Canonical used to be a little more flexible with its shipments: 6.06LTS (Dapper Drake) was delayed two months because they wanted to hammer out a few bugs. About the time that 8.04LTS came out, though, Canonical became much more serious about the day they were to release on. Countdown clocks were part of the marketing effort, and if they're showing a release but one doesn't appear, that looks really bad for the project.
As a result, 8.04LTS (Hardy Heron) shipped with a bug which prevented F-Spot from launching a second time on AMD64. The first time worked, but a late change in mono left the default photo application for the OS segfaulting on startup when run the second time. It didn't get fixed for a couple of weeks. Ubuntu 9.04 (Jaunty Jackalope) will likely have a similar (but not quite as serious) bug in the shipping version because of Brasero.
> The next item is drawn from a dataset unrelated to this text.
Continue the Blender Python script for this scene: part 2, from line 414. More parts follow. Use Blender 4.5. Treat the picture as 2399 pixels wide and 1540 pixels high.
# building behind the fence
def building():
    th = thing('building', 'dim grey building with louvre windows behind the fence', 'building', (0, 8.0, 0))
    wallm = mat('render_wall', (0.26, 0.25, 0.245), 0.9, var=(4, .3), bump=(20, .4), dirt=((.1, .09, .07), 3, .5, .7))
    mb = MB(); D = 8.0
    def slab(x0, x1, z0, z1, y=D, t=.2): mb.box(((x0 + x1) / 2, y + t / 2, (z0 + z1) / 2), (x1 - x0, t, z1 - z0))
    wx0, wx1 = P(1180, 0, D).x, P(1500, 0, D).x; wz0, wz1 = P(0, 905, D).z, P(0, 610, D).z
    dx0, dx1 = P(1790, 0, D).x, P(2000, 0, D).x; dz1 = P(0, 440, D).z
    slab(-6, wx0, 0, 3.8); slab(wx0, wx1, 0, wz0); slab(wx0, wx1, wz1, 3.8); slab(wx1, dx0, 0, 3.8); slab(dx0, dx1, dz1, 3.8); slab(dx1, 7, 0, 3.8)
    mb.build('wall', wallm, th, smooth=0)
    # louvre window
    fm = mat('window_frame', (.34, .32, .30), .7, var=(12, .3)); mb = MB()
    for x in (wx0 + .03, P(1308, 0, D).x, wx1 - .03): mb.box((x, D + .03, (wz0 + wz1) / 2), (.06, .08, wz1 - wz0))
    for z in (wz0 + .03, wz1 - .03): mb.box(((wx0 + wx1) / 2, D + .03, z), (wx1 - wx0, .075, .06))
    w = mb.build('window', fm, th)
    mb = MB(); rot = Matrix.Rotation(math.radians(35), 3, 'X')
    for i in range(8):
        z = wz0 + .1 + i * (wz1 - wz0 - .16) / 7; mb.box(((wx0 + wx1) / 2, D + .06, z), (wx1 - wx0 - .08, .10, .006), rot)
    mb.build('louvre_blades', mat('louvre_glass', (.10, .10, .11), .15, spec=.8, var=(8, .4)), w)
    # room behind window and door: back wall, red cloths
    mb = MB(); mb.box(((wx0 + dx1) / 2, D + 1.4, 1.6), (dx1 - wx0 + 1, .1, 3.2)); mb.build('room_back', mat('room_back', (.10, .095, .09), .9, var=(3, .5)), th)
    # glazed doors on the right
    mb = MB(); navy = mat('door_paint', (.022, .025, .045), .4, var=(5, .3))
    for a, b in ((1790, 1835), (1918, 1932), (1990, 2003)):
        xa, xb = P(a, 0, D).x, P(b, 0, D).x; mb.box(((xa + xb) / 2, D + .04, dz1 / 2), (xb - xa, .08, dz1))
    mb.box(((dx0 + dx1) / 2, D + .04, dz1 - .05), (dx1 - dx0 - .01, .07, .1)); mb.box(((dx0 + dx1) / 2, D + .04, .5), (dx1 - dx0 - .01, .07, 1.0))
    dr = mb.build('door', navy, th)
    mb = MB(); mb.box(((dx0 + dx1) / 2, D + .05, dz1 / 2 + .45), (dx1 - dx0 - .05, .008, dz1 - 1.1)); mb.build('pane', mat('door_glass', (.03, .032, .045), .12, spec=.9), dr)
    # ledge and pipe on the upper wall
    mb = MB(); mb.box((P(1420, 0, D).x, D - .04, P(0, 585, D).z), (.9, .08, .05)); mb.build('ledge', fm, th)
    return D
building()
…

There's the other side of the argument which says that there'll always be bugs and that you just need to ship, anyway, but that's why some bugs are called "release critical" and you need to correct them if at all possible. That "posible" thing includes delaying the release for a week.
Timed releases are fine, but don't shoot yourself in the foot. Be flexible enough to put out a good product. You can't be taken seriously by real users if you ship non-functioning product regularly. That's the big picture.